A partir du milieu des années 1930, le PCF a été la force motrice de l’unité de la gauche, dès lors que l’Internationale communiste (Komintern) avait brusquement renoncé à l’orientation « classe contre classe » qui assimilait les réformistes à des ennemis de la classe ouvrière. Face à la menace fasciste, elle avait adopté le mot d’ordre de « Front populaire », tout en voulant faire des forces social-démocrates des alliées dociles des partis communistes. Dès 1919, l’IC avait décrété que la classe ouvrière, révolutionnaire par essence, avait pour mission messianique mondiale de libérer toutes les couches populaires, et que les partis communistes étaient les seuls incarner et guider cette classe. Les groupes trotskistes et libertaires, prétendant de leur côté vouloir diriger la révolution prolétarienne, étaient, au mieux, voués aux gémonies. Par conséquent, l’union ne valait que si les PC en assuraient le contrôle. Les différences idéologiques et programmatiques devaient rester dans d’étroites limites et rester dans l’entre-soi. L’intervention populaire devait être sévèrement orchestrée. Le PCF a été formaté par cette stratégie dogmatique.

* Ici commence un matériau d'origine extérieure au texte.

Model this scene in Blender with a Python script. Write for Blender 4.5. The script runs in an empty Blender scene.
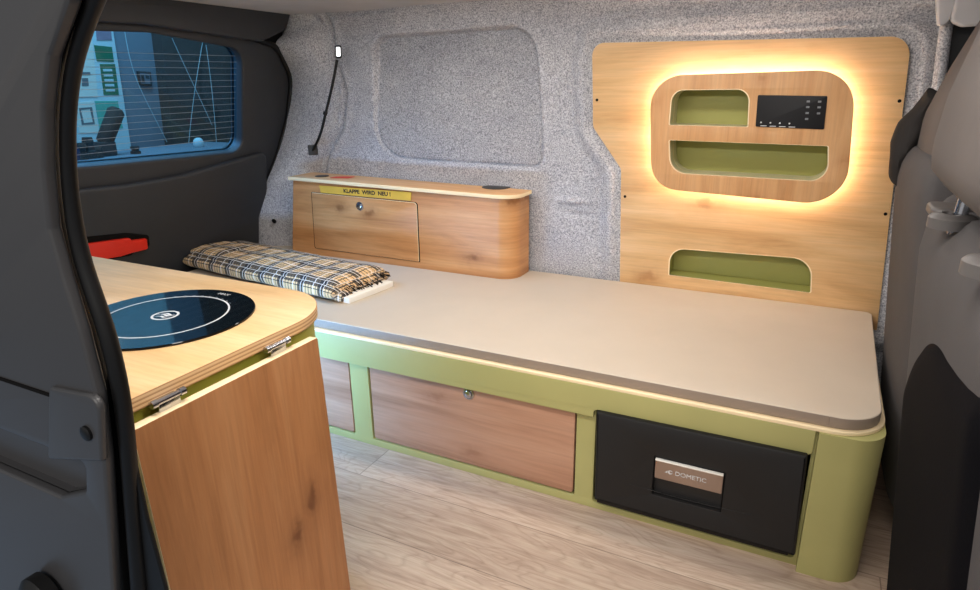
import bpy, bmesh, math, random
import numpy as np
from mathutils import Vector, Matrix
random.seed(4)
S = bpy.context.scene
C = S.collection
PI = math.pi

# ------------------------------------------------------------------ camera
FPX = 631.3
CAM = Vector((0.3682, -1.2716, 0.9899))
YAW, PITCH, ROLL = -0.46884, -0.32063, -0.01365
fw = Vector((math.sin(YAW)*math.cos(PITCH), math.cos(YAW)*math.cos(PITCH), math.sin(PITCH)))
r0 = Vector((math.cos(YAW), -math.sin(YAW), 0)); u0 = r0.cross(fw)
rt = r0*math.cos(ROLL) + u0*math.sin(ROLL); up = u0*math.cos(ROLL) - r0*math.sin(ROLL)
cd = bpy.data.cameras.new('camera'); cam = bpy.data.objects.new('camera', cd); C.objects.link(cam)
cd.sensor_width = 36; cd.lens = FPX/980*36; cd.clip_start = .02
M = Matrix((rt, up, -fw)).transposed().to_4x4(); M.translation = CAM
cam.matrix_world = M
S.camera = cam

def onp(q, P, N):
    """where the sight line of a photo point meets the plane of a real surface"""
    d = fw + rt*((q[0]-490)/FPX) - up*((q[1]-295)/FPX)
    t = (Vector(P)-CAM).dot(Vector(N))/d.dot(Vector(N))
    return CAM + d*t
def on(q, ax, v):
    n = [0, 0, 0]; n[ax] = 1; p = [0, 0, 0]; p[ax] = v
    return onp(q, p, n)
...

Le fondement de son déclin réside dans cette ambition hégémonique (j’utilise le terme hégémonie dans son sens trivial de « domination ») A partir de 1945, il a dominé la gauche politiquement et idéologiquement, s’alliant avec les socialistes et écartant les « gauchistes », ainsi qu’il les qualifiait. En mai 1968, son incompréhension du sens profond des événements a été telle, qu’il a été un moment déstabilisé par une offensive conjointe des réformistes et de mouvements contestataires anti PCF. A partir de 1970, son hégémonie a été contestée et il a commencé à s’affaiblir au profit du parti socialiste. Toutes les tentatives du PCF pour retrouver sa place dominante ont été mises en échec. Il s’est obstiné dans cette voie au moment des comités antilibéraux post 2005, ce qui lui a valu un fiasco retentissant à la présidentielle de 2007. Son déclin s’est poursuivi au point qu’aujourd’hui son existence est compromise. Persuadée du contraire depuis le 38ème congrès de novembre 2018 qui a porté Fabien Roussel à la tête de la nouvelle direction, la majorité des communistes est convaincue que le temps de « l’effacement du parti » est dépassé et que le PCF est capable de redevenir « le vecteur du rassemblement et de l’unité populaire ».

LFI : LE PIÈGE D’UNE NOUVELLE HÉGÉMONIE

Depuis sa création en février 2016, après des hauts et des bas, LFI, suite à ses succès électoraux aux présidentielles et législatives de 2017 et 2022, s’est vu propulsée comme la force prépondérante, non seulement de la gauche de transformation sociale mais de toute la gauche (je ne distingue pas Les Écologistes du reste de la gauche). Sa radicalité et sa cohérence marquent des points. C’est ce qui explique les attaques malveillantes, voire ignobles, dont elle est l’objet, de la part des idéologues politiques et médiatiques, toutes droites, extrêmes ou pas, confondues. Aujourd’hui, LFI, forte de son influence politique, se voit à son tour dans un rôle « d’avant garde des luttes et des idées ». Elle se place pour la présidentielle de 2027, s’engage résolument dans les municipales de 2026, alors que jusque là elle avait donné l’exclusivité à la présidentielle. Elle semble bien décidée à défier les autres forces de gauche, en tout cas à ne pas contribuer à des stratégies de rassemblement.

Voilà donc LFI saisie à son tour par une boulimie d’hégémonie et de domination à gauche, de celle qui a provoqué le déclin du PCF. A terme, elle pourrait lui être fatale.

Au surplus, cela pourrait être gravement néfaste pour le combat contre la fascisation de la société et pour le rassemblement des forces progressistes pour y faire front.